Fox v. State, 568 N.E.2d 1006, 1007 (Ind. 1991). When determining whether the newly
discovered evidence would produce a different result, the trial court may consider the
weight that a reasonable trier of fact would give it. Id. On appeal, denial of a motion for
new trial based on newly discovered evidence is reviewed deferentially. Id.

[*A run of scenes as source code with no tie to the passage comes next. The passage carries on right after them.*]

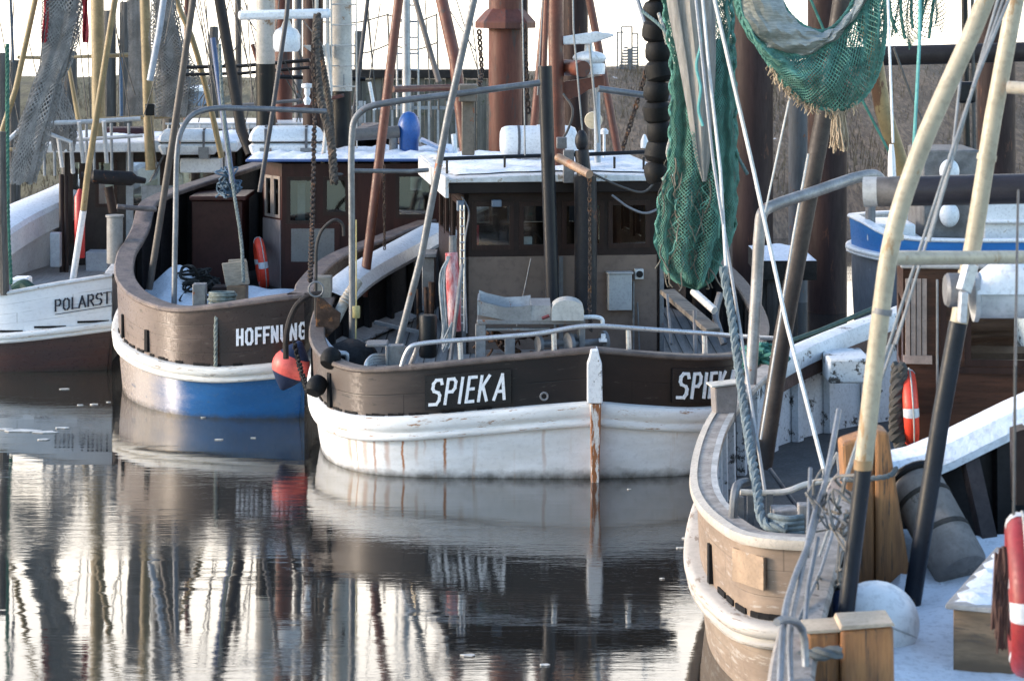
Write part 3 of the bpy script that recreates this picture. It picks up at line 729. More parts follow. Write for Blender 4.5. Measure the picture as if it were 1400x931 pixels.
def window(fr, o, m, root, y=-.012, bar=.045, name='window', extra=()):
    """frame and pane of one window in the opening o of a wall whose outside is y=0 in fr"""
    x0, x1, z0, z1 = o[:4]; mb = MB(); b = bar
    mb.box((x0-.02, y, z0-.02), (x0+b, y+.04, z1+.02), fr); mb.box((x1-b, y, z0-.02), (x1+.02, y+.04, z1+.02), fr)
    mb.box((x0+b, y+.002, z0-.02), (x1-b, y+.038, z0+b), fr); mb.box((x0+b, y+.002, z1-b), (x1-b, y+.038, z1+.02), fr)
    mb.mcur = 1; i = mb.add([fr(p) for p in ((x0+b*.5, y+.025, z0+b*.5), (x1-b*.5, y+.025, z0+b*.5), (x1-b*.5, y+.025, z1-b*.5), (x0+b*.5, y+.025, z1-b*.5))]); mb.face((i, i+1, i+2, i+3))
    return mb.build(name, [m, glass], root, smooth=False)

def lifebuoy(c, ra, rb, axis, label, red=None, group='lifebuoys', name='lifebuoy'):
    red = red or orange_buoy; c = Vector(c); a = Vector(axis).normalized()
    t = thing(name, label, 'lifebuoy', c-Vector((0, 0, ra+rb)), group)
    MB().torus(c, ra, rb, a, 36, 14).build('ring', red, t)
    x = a.orthogonal().normalized(); y = a.cross(x)
    for k in range(4):
        mb = MB(); a0 = math.pi/4+k*math.pi/2
        q = [c+(x*math.cos(a0+d)+y*math.sin(a0+d))*ra for d in (-.13, -.06, 0, .06, .13)]
        mb.tube(q, rb*1.035, 14, caps=False).build('reflective_band', reflect, t)
    mb = MB(); q = []
    for k in range(4):
        a0 = math.pi/4+k*math.pi/2
        for d, rr in ((0, 1.0), (.4, 1.10), (.78, 1.15), (1.17, 1.10)):
            q.append(c+(x*math.cos(a0+d)+y*math.sin(a0+d))*(ra+rb*rr)+a*rb*.25)
    mb.tube(smooth_path(q+[q[0]], 3), .008, 5).build('grab_line', rope_beige, t)
    return t

def life_raft(p, L, r, label, yaw=0., flat=1.0, group='life raft canisters'):
    """white two-shell drum lying along its frame's x axis on a cradle; p is the middle of its underside"""
    t = thing('life_raft', label, 'life raft', p, group); fr = Frame(p, yaw); h = L/2
    if flat != 1.0:
        H = r*2*flat; z = .08
        for nm, a0, a1, ins in (('lower_shell', z, z+H*.46, .05), ('upper_shell', z+H*.50, z+H, .07)):
            mb = MB(); lo, hi = ((ins, 0) if nm == 'lower_shell' else (0, ins)); pts = []
            for zz, i_ in ((a0, lo+.02), (a0+.03, lo), (a0+(a1-a0)*.5, (lo+hi)*.3), (a1-.05, hi), (a1, hi+.07)):
                ring = [(-h+i_+.05, -r+i_), (h-i_-.05, -r+i_), (h-i_, -r+i_+.05), (h-i_, r-i_-.05), (h-i_-.05, r-i_), (-h+i_+.05, r-i_), (-h+i_, r-i_-.05), (-h+i_, -r+i_+.05)]
                pts.append([fr((x, y, zz)) for x, y in ring+ring[:1]])
            mb.grid(pts); mb.face([mb.add([p]) for p in pts[-1][:-1]]); mb.face([mb.add([p]) for p in pts[0][:-1]][::-1]); mb.build(nm, white_gel, t, angle=40)
        mb = MB(); mb.box((-h+.03, -r+.03, z+H*.455), (h-.03, r-.03, z+H*.505), fr); mb.build('seam', black_p, t)
        for s in (-.27, .27):
            mb = MB(); mb.box((s*L-.022, -r-.008, z-.03), (s*L+.022, r+.008, z+H*.93), fr); mb.box((s*L-.022, -r+.1, z+H*.93), (s*L+.022, r-.1, z+H+.008), fr); mb.build('strap', mat('strap_grey', (.10, .10, .11), .7, var=.1), t, smooth=False)
            mb = MB(); mb.box((s*L-.09, -r-.02, 0), (s*L+.09, r+.02, .079), fr); mb.box((s*L-.10, -r-.03, z), (s*L+.10, -r-.009, z+.15), fr); mb.build('cradle', galv, t, smooth=False)
        return t
    prof = [(.02, -h), (r*.62, -h+.005), (r*.86, -h+.03), (r*.97, -h+.09), (r, -h+.16), (r, -.02), (r*1.05, -.02), (r*1.05, .02), (r, .02), (r, h-.16), (r*.97, h-.09), (r*.86, h-.03), (r*.62, h-.005), (.02, h)]
    c = fr((0, 0, r*1.04+.07)); MB().lathe(prof, c, fr.e[0], 28).build('canister', white_gel, t, angle=50)
    for s in (-.26, .26):
        mb = MB(); mb.lathe([(r*1.012, s*L-.02), (r*1.022, s*L-.02), (r*1.022, s*L+.02), (r*1.012, s*L+.02)], c, fr.e[0], 28); mb.build('strap', mat('strap_grey', (.10, .10, .11), .7, var=.1), t)
        mb = MB(); mb.prism([(s*L-.03, 0), (s*L+.03, 0), (s*L+.03, .10), (s*L-.03, .10)], r*1.3, lambda q: fr((q[0], q[1]-r*.65, q[2]))); mb.build('cradle', galv, t, smooth=False)
    return t

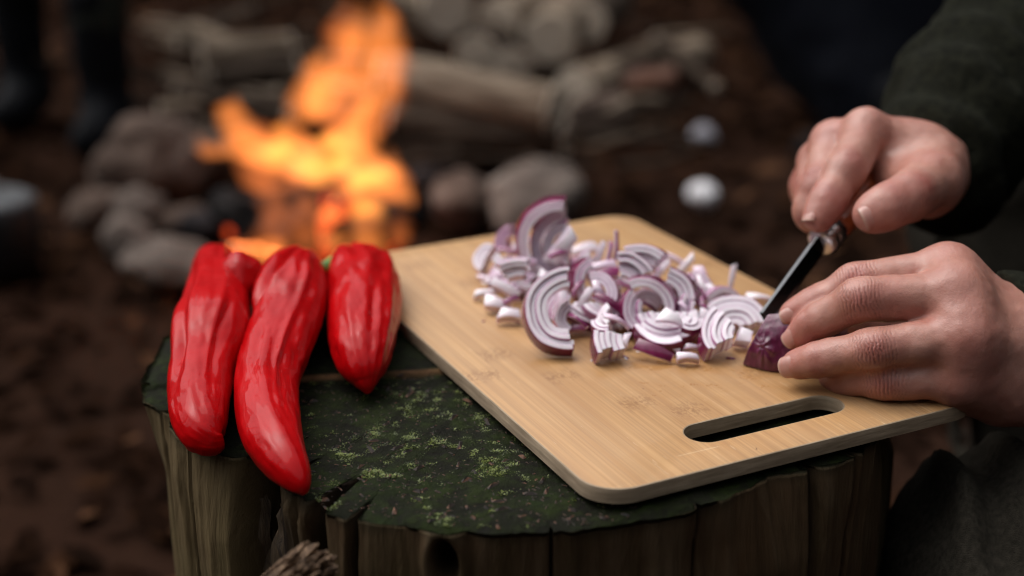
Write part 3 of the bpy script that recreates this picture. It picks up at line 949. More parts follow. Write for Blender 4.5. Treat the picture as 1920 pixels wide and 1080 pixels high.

The newly discovered evidence in this case is a letter from Rollins written after
Eckstein’s trial in which Rollins takes full blame for the crime and states that Eckstein was
not involved. At the hearing on Eckstein’s motion, Rollins testified that Eckstein was with
him the morning he committed the burglary but Rollins had dropped Eckstein off at
department store before driving to the Schroeder home and burglarizing it. Also at the
hearing, the State introduced a statement from Gorley in which he stated Rollins told
Gorley that he and Eckstein broke into the Schroeder home together.
The trial court denied Eckstein’s motion primarily on the basis that it found Rollins
lacked credibility and that his testimony would not likely produce a different result if a new
trial were conducted. The trial court’s credibility determination was based upon Rollins’s
criminal history and a number of improbabilities and inconsistencies in his story. The trial
court further found that Rollins’s incredible testimony would not overcome the evidence
11
presented against Eckstein. After reviewing the trial court’s order, we cannot say it
constituted an abuse of discretion.
Conclusion
We conclude the trial court abused its discretion by allowing testimony regarding
phone conversations between Detective Kleinhelter and Mr. and Mrs. Gorley, but this error
was harmless. Admission of a jail call made by Eckstein to Gorley was not an abuse of
discretion. Further, we conclude there was sufficient evidence to support Eckstein’s
convictions; the decision to instruct the jury as to accomplice liability was proper; and the
trial court’s denial of Eckstein’s motion for relief from judgment was not an abuse of
discretion.
Affirmed.
RILEY, J., and BRADFORD, J., concur.